Fans with high tolerances for the antics of Jerry Lewis will want to check out Artists & Models and Hollywood Or Bust, two hilarious Eisenhower-era satires Tashlin wrote and directed for the comedy team of Lewis and Dean Martin. Artists & Models satirizes the hysteria regarding comic books in the age of Estes Kefauver and Fredric Wertham while Hollywood Or Bust finds Tashlin on solid ground spoofing film, a medium he knew, loved, and gleefully dissected like few others.

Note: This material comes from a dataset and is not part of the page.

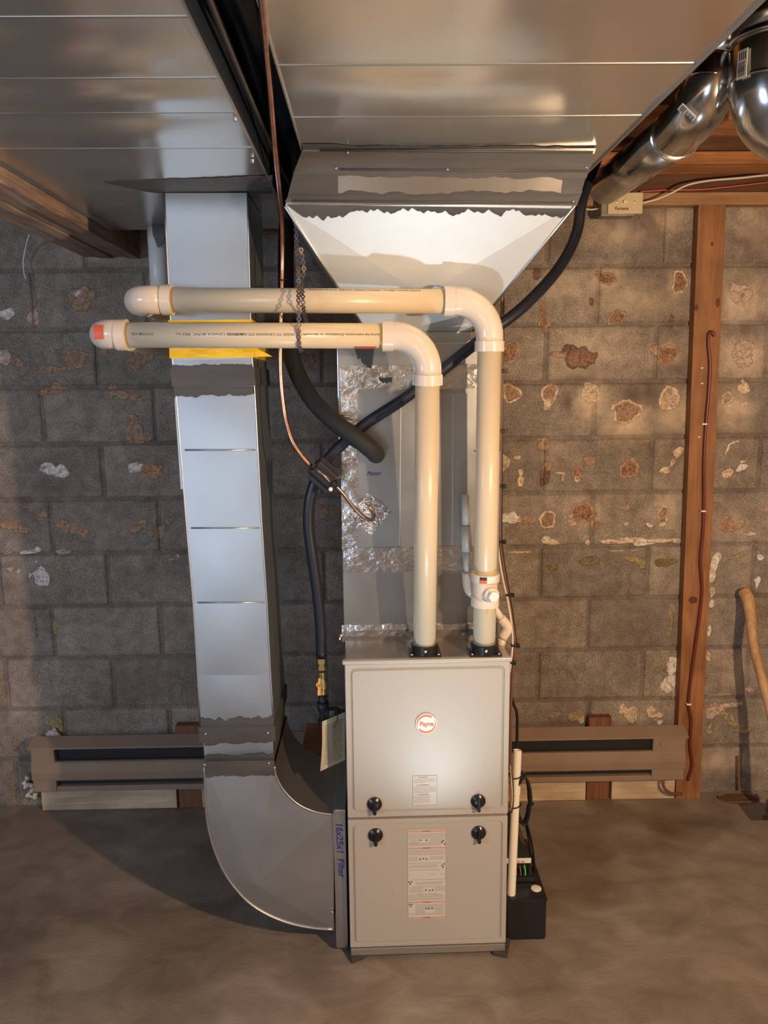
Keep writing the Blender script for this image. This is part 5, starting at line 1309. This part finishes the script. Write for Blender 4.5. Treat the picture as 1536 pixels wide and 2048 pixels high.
# ------------------------------------------------------------------ timber on the wall
tpl = thing('top_plate', 'horizontal wooden plate along the top of the block wall at the right', 'board', (2.2, -0.04, 2.22))
pz0 = at(1450, 409, Y=-0.04).z; pz1 = at(1450, 384, Y=-0.04).z
bm = bmesh.new(); add_box(bm, (1.55, -0.04, pz0), (3.4, -0.0015, pz1), 0.002); mesh_obj('plate_board', bm, M['plate'], tpl)
sty = -0.040
stud = thing('wall_stud', 'brown wooden stud fixed upright to the block wall at the right', 'stud', (2.2, sty, 0))
sA_ = [at(1397, 411, Y=sty), at(1452, 411, Y=sty), at(1399, 1600, Y=sty), at(1352, 1578, Y=sty)]
for i, z in ((0, pz0), (1, pz0), (2, 0.001), (3, 0.001)): sA_[i].z = z
slab('stud_board', [Vector((p.x, sty, p.z)) for p in sA_], (0, 1, 0), 0.0385, M['stud'], stud)
for px, py, rx, ry in ((1386, 1200, .0165, .0135), (1436, 605, .008, .018), (1393, 615, .007, .012), (1424, 488, .004, .008)):
    q = at(px, py, Y=sty - 0.0003); bm = bmesh.new()
    vs_ = [bm.verts.new(q + Vector((rx * math.cos(a), 0, ry * math.sin(a)))) for a in [2 * math.pi * k / 20 for k in range(20)]]
    f = bm.faces.new(vs_); r_ = bmesh.ops.extrude_face_region(bm, geom=[f]); bmesh.ops.translate(bm, verts=[v for v in r_['geom'] if isinstance(v, bmesh.types.BMVert)], vec=(0, 0.0006, 0))
    bmesh.ops.recalc_face_normals(bm, faces=bm.faces); mesh_obj('knot', bm, M['knot'], stud)
hc = thing('heater_cable', 'dark red cable stapled down the brown wooden stud to the baseboard heater', 'cable', at(1410, 1000, Y=sty - 0.006))
ST = [(1429, 672), (1424, 664), (1418, 668), (1417, 690), (1420, 730), (1417, 790), (1412, 850), (1408, 920), (1408, 990), (1406, 1060), (1401, 1120), (1404, 1180), (1398, 1240), (1388, 1310), (1380, 1370), (1377, 1410), (1382, 1440), (1380, 1490), (1384, 1530), (1376, 1560)]
tube('cable_run', [at(x, y, Y=sty - 0.007) for x, y in ST], 0.0056, M['wire_red'], hc, 10, 6)
for x, y in ((1408, 848), (1406, 1022), (1377, 1408)):
    q = at(x, y, Y=sty - 0.008); bm = bmesh.new(); add_box(bm, q + Vector((-0.009, -0.007, -0.003)), q + Vector((0.009, 0.006, 0.003)), 0.001); mesh_obj('staple', bm, M['staple'], hc)
for x, y in ((1404, 736), (1404, 767), (1398, 874)):
    q = at(x, y, Y=sty - 0.001); bm = bmesh.new(); add_box(bm, q + Vector((-0.004, -0.0015, -0.002)), q + Vector((0.004, 0.0008, 0.002))); mesh_obj('loose_staple', bm, M['staple'], hc)

# switch box with plate
sw = thing('switch_box', 'ivory switch plate hand-marked Furnace on a small steel box', 'switch', at(1250, 408, Y=-0.10))
sy_ = -0.105
q0, q1 = at(1217, 385, Y=sy_), at(1285, 427, Y=sy_)
bm = bmesh.new(); add_box(bm, (q0.x, sy_, q1.z), (q1.x, sy_ + 0.005, q0.z), 0.002); pl_ = mesh_obj('switch_plate', bm, M['ivory'], sw)
bm = bmesh.new(); add_box(bm, (q0.x - 0.022, sy_ + 0.005, q1.z - 0.006), (q1.x - 0.024, -0.042, q0.z - 0.008), 0.002); mesh_obj('steel_box', bm, M['box_steel'], sw)
q = at(1250, 404, Y=sy_); bm = bmesh.new(); add_box(bm, q + Vector((-0.007, -0.009, -0.0045)), q + Vector((0.007, 0.001, 0.0045)), 0.002); mesh_obj('toggle', bm, M['toggle'], sw)
for px in (1234, 1269): ringed('plate_screw', at(px, 404, Y=sy_), (0, -1, 0), [(0, 0.003), (0.001, 0.003), (0.0015, 0.001)], M['brass'], sw, 10)
text_obj('marker_writing', 'Furnace', at(1243, 417, Y=sy_ - 0.0006), (1, 0, 0), (0, 0, 1), 0.0145, M['ink_black'], sw, shear=0.2, bold=0.0003)
wc = thing('ceiling_cable', 'thin pale cable from the switch box up over the joists at the right', 'cable', at(1300, 400, Y=-0.1))
tube('cable_run', [Vector((q1.x - 0.03, -0.075, (q0.z + q1.z) / 2)), at(1292, 404, Y=-0.085), at(1315, 398, Y=-0.09), at(1345, 385, Y=-0.1), at(1375, 370, Y=-0.11), at(1420, 361, Y=-0.12), at(1480, 356, Y=-0.13), at(1515, 352, Y=-0.13), at(1560, 348, Y=-0.13)], 0.0034, M['wire_white'], wc, 8, 6)
wc2 = thing('supply_cable', 'short pale cable looping from the left of the switch box under the trunk', 'cable', at(1190, 415, Y=-0.08))
tube('cable_run', [Vector((q0.x - 0.010, -0.070, (q0.z + q1.z) / 2 - 0.004)), at(1200, 416, Y=-0.07), at(1180, 419, Y=-0.07), at(1155, 413, Y=-0.07), at(1138, 406, Y=-0.07)], 0.003, M['wire_white'], wc2, 8, 6)
wc3 = thing('thermostat_wire', 'thin dark red wire lying along the wooden plate', 'cable', at(1400, 380, Y=-0.045))
tube('cable_run', [at(1280, 383, Y=-0.045), at(1340, 380, Y=-0.045), at(1400, 379, Y=-0.05), at(1470, 372, Y=-0.06), at(1540, 364, Y=-0.06)], 0.0022, M['red_sticker'], wc3, 8, 6)

# left beam
bmn = thing('support_beam', 'built-up wooden beam running out from the wall at the upper left', 'beam', (0.1, -1.5, 2.05))
BZ = 2.060
for i, (xa, xb, dz) in enumerate(((0.148, 0.190, 0.0), (0.100, 0.146, 0.007), (0.052, 0.098, 0.002), (0.000, 0.050, 0.006))):
    bm = bmesh.new(); add_box(bm, (xa, -4.2, BZ + dz), (xb, -0.003, 2.262), 0.003); mesh_obj('ply_board', bm, M['beam'], bmn)
ww = thing('hanging_wire', 'thin white wire hanging in front of the wall below the wooden beam', 'wire', at(48, 500, Y=-0.03))
tube('wire_run', [at(58, 470, Y=-0.10), at(52, 492, Y=-0.05), at(47, 520, Y=-0.03), at(48, 545, Y=-0.03), at(52, 558, Y=-0.03)], 0.0022, M['label_white'], ww, 8, 6)
# pale pipe behind the drop duct
bp_ = thing('grey_downpipe', 'pale grey vertical pipe partly hidden behind the drop duct', 'pipe', at(318, 640, Y=-0.33))
tube('pipe_run', [at(312, 422, Y=-0.33) + Vector((0, 0, 0.0)), at(324, 640, Y=-0.33)], 0.030, M['pvc_grey'], bp_, 24)
slab('tape_scrap', [at(304, 450, Y=-0.366), at(330, 452, Y=-0.366), at(328, 482, Y=-0.366), at(316, 496, Y=-0.366), at(306, 470, Y=-0.366)], (0, -1, 0), 0.001, M['mastic'], bp_)

# ------------------------------------------------------------------ baseboard heater and its boards
hy = -0.085
hL, hR = at(62, 1530, Y=hy).x, at(1371, 1510, Y=hy).x
zT = at(200, 1487, Y=hy).z; zB = at(200, 1583, Y=hy).z
ht = thing('baseboard_heater', 'long brown enamelled baseboard heater low on the block wall behind the furnace', 'heater', ((hL + hR) / 2, hy, zB))
def hb_(name, x0_, x1_, y0_, y1_, z0_, z1_, mt, bev=0.0015, par=None):
    bm = bmesh.new(); add_box(bm, (x0_, y0_, z0_), (x1_, y1_, z1_), bev); return mesh_obj(name, bm, M[mt], par or ht)
H_ = zT - zB
hb_('back_plate', hL + .004, hR - .004, -0.055, -0.040, zB, zT, 'heater')
hb_('element', hL + .05, hR - .05, -0.058, -0.0555, zB + .012, zT - .02, 'heater_dark')
# sloped hood
bm = bmesh.new()
pr = [(-0.040, zT + 0.012), (-0.092, zT - 0.012), (-0.092, zT - 0.018), (-0.040, zT - 0.004)]
A_ = [bm.verts.new((hL - .006, a, b2)) for a, b2 in pr]; B_ = [bm.verts.new((hR + .006, a, b2)) for a, b2 in pr]
bm.faces.new(A_); bm.faces.new(B_)
for i in range(4): bm.faces.new((A_[i], A_[(i + 1) % 4], B_[(i + 1) % 4], B_[i]))
bmesh.ops.recalc_face_normals(bm, faces=bm.faces); mesh_obj('hood', bm, M['heater'], ht)
# curved front cover
bm = bmesh.new(); zc0 = zB + H_ * 0.20; zc1 = zB + H_ * 0.62
pr = [(-0.080, zc1), (-0.086, zc1 - 0.006), (-0.089, (zc0 + zc1) / 2), (-0.086, zc0 + 0.010), (-0.072, zc0), (-0.068, zc0), (-0.068, zc1)]
A_ = [bm.verts.new((hL, a, b2)) for a, b2 in pr]; B_ = [bm.verts.new((hR, a, b2)) for a, b2 in pr]
bm.faces.new(A_); bm.faces.new(B_)
for i in range(len(pr)): bm.faces.new((A_[i], A_[(i + 1) % len(pr)], B_[(i + 1) % len(pr)], B_[i]))
bmesh.ops.recalc_face_normals(bm, faces=bm.faces); mesh_obj('front_cover', bm, M['heater'], ht)
hb_('bottom_rail', hL, hR, -0.078, -0.040, zB - .002, zB + H_ * 0.10, 'heater')
for xa, xb in ((hL, hL + 0.088), (hR - 0.125, hR)):
    hb_('end_cap', xa, xb, -0.0815, -0.0555, zB, zT - 0.010, 'heater', 0.003)
q = at(1326, 1487, Y=-0.083); ringed('thermostat_knob', Vector((q.x, -0.0815, q.z)), (0, -1, 0), [(0, 0.010), (0.004, 0.010), (0.0045, 0.006)], M['heater'], ht, 20)
zl = 0.0008
def board(px0_, px1_, label, mt, z1_, y0_=-0.039):
    a_ = at(px0_, 1590, Y=y0_).x; b2 = at(px1_, 1575, Y=y0_).x
    o = box('ledger_board', (a_, y0_, zl), (b2, -0.002, z1_), M[mt], None, 0.003); return tag(o, label, 'board', 'pale boards along the foot of the wall')
zlb = at(200, 1578, Y=-0.039).z + 0.012
board(82, 352, 'pale wooden board on the floor under the left end of the heater', 'ledger', zlb)
board(404, 1172, 'pale wooden board under the heater, mostly hidden behind the furnace', 'ledger', zlb)
board(1223, 1350, 'pale wooden board under the right end of the heater beside the stud', 'ledger', zlb)
for pa_, pb_, yt_, lab in ((352, 402, 1452, 'dark wooden block behind the heater, near the drop duct'), (1176, 1222, 1436, 'dark wooden block behind the heater, right of the furnace')):
    a_ = at(pa_, 1500, Y=-0.038).x; b2 = at(pb_, 1500, Y=-0.038).x
    o = box('wood_block', (a_ + 0.001, -0.038, 0.0008), (b2 - 0.001, -0.002, at(pa_, yt_, Y=-0.038).z), M['dark_wood'], None, 0.002); tag(o, lab, 'block', 'wooden blocks behind the heater')
fl = tube('heater_conduit', [at(1340, 1556, Y=-0.06), at(1332, 1556, Y=-0.07), at(1326, 1564, Y=-0.075), at(1330, 1578, Y=-0.08), at(1344, 1587, Y=-0.08), at(1362, 1588, Y=-0.06)], 0.006, M['wire_brown'], None, 10, 6)
tag(fl, 'short bent brown conduit under the right end of the heater', 'conduit')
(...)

Where not to start: Following his 1950s heyday, Tashlin made the mistake of continuing to collaborate with superstars like Jerry Lewis and Bob Hope long after their prime. Tashlin was very much a filmmaker of his time. He thrived in the excess of the ’50s, but his ’60s films often look dated. At worst, Tashlin’s fabled cartoonishness lapsed into heavy-handed overkill. There are flashes of wit and some deft slapstick to be found in Who’s Minding The Store? and 1962’s It’$ Only Money, but Tashlin’s later solo collaborations with Lewis lack the freshness of Hollywood Or Bust and Artists & Models. Although Tashlin’s later work does not have a sterling reputation, he scored a curious comeback of sorts with 1967’s “The Bear That Wasn’t,” a lovely adaptation of a Tashlin children’s book turned into an animated short by Chuck Jones. It’s an elegant little exploration of individuality from one of film’s great characters.